It may be time to look at your internal recruitment process, and make sure it’s helping, and not hurting, you. Promoting from within can be disastrous if not done with the right information and planning. While there are benefits to recruiting from within your organization, there are also dangers associated with it.
A Diverse Workforce Represents a Diverse Customer Base
While it’s certainly a good idea to retain and develop the talent that you already have, work cultures that believe in exclusively promoting from within often end up short-changing themselves because they lack diversity – potentially of race and gender, but more importantly, of perspective and experience. Having a rich fabric of varying thought based on different experiences, industries, backgrounds, and interests – that’s what helps drive innovation.
When an organization has too many employees that start as part-timers and work their way up, and have only ever worked at the same company, their views can easily become insular, and disconnected from the marketplace. This is a very real risk. If your workforce is not representative of the outside world, your customers, your organization won’t understand the changing needs of your customers.
Spending a lifetime at one company is a thing of the past. Millennials have no concept of staying at the same place for any longer than they are stimulated and content – so why would you construct a culture that is so at odds with the world on the outside and with the market you’re serving?
Innovation is Critical to an Organization’s Long-Term Success
With the acceleration of technology and innovation in the world today, your organization needs to proactively plan for the succession of senior roles and the integration of new skill sets. Training is not always the answer, some industries are moving so fast that you need the work experience from people in the right place at the right time. Once you hire those individuals, effectively engaging them to inform your organizational direction is critical. A robust workforce where employees’ backgrounds are from many different industries and organizations, and cultures with a variety of skillsets will help you develop creative solutions and drive the innovation required for your employer brand and ultimately, the long-term success of your business.
What? Internal Politics? No….
Although sometimes based on seniority, which has its own problems, internal hiring can also be very political, and often, you don’t even get the best person from the job out of your small pool of candidates!

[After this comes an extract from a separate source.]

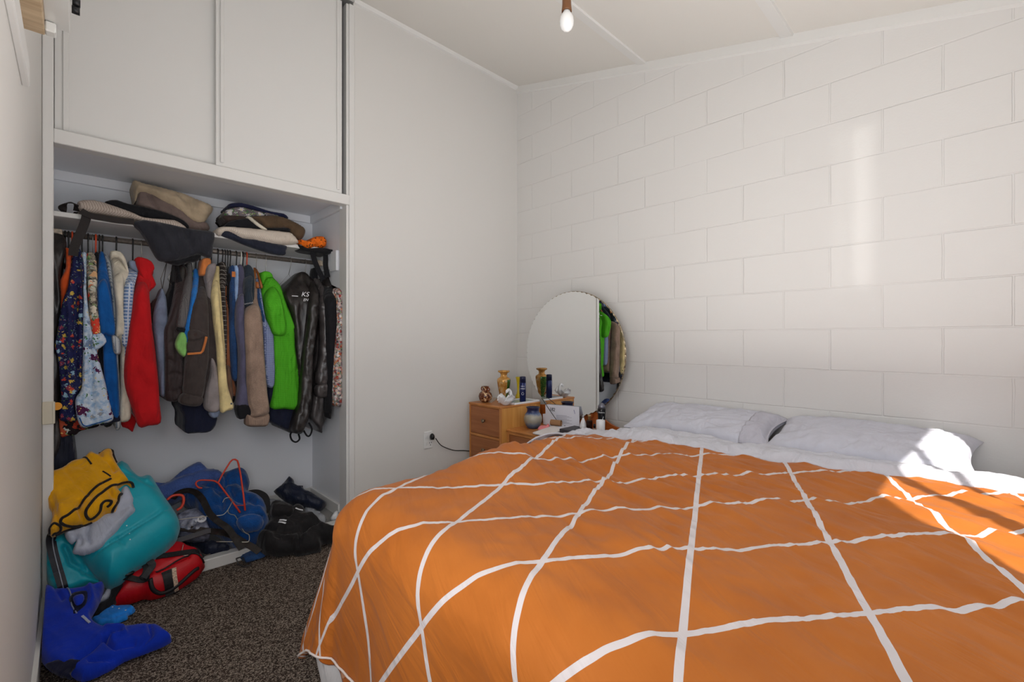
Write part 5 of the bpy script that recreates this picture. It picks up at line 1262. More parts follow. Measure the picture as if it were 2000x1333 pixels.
piece(g, 'cuff', [(409, 806), (429, 801), (427, 814), (415, 817)], Mlblue, 2.835, T=.01, R=5, step=2.4)
g, f, P = garment('shirt', 'pale yellow shirt with a long sleeve ending in a dark button', 'shirt', [(420, 521), (430, 522), (430, 537), (432, 580), (437, 640), (441, 700), (440, 740), (430, 740), (426, 690), (420, 640), (414, 590), (414, 556), (418, 536)], Myel, 2.87, 580, amp=.005, T=.014, seed=36, hang=(425, 'b', BLKH('pale yellow shirt')))
f = piece(g, 'sleeve', [(415, 556), (426, 550), (429, 590), (433, 640), (441, 715), (446, 760), (457, 796), (444, 803), (431, 805), (427, 760), (424, 690), (417, 620), (414, 585)], Myel, 2.815, T=.02, R=9, amp=.005, wl=(.02, .3), yt=522, ysh=590, seed=37)
MB().tube([at(452, 789, Y=2.79), at(452, 789, Y=2.80)], .005, 12).build('button', M_blk, g)
g, f, P = garment('shirt', 'dark shirt with thin white windowpane lines', 'shirt', [(429, 514), (441, 515), (443, 540), (440, 570), (443, 620), (443, 680), (441, 730), (436, 700), (433, 640), (430, 590), (430, 540)], Mwin, 2.88, 570, amp=.004, T=.014, seed=38, hang=(434, 'b', BLKH('windowpane checked shirt')))
g, f, P = garment('jacket', 'rust brown suede jacket with narrow visible sleeve', 'jacket', [(438, 556), (444, 562), (448, 640), (453, 720), (463, 770), (450, 774), (440, 780), (440, 740), (440, 650), (439, 600)], Mrust, 2.90, 640, amp=.004, T=.012, seed=39, hang=(439, 'b', BLKH('rust brown jacket')), Yc=2.96)
piece(g, 'sleeve', [(441, 720), (448, 716), (453, 745), (455, 780), (444, 790), (440, 760)], Msued, 2.86, T=.014, R=6, step=2.6)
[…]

It is easier to find the best person for the job when you have a larger pool of candidates.
Great talent is not going to apply if your employee value proposition is that you promote from within – why would they? And you lose a golden opportunity to acquire the intellectual capital that you want and need – the talent that may be critical to your survival as an organization.
The ideal, of course, is balance – to recognize the talent you already have within your organization by promoting where it makes most sense, but also to give your company an opportunity to grow through hiring internally, and bringing on board employees with new perspectives, experiences, and insights.
What are the best practices to achieve that balance?
Instead of posting a job for two to three weeks before it’s posted externally, don’t make the outside world your second choice.
Be open with your employees that you are looking at both internal and external applicants, simultaneously, and that you are committed to finding the best candidate for the job, regardless where s/he currently works.
Find out how your brand as an employer is perceived on the external market. Blu Ivy Group can help you find out, conducting external research to validate if you’re perceived as an innovative organization.
Once you express interest in the external candidate market, communicate openly with your employees, and gain an understanding of what the external perception of your organization is.
An organization that engages both internal and external talent effectively in their recruitment process can look forward to bringing in outside perspectives that enrich, challenge, and improve both your culture, and your brand.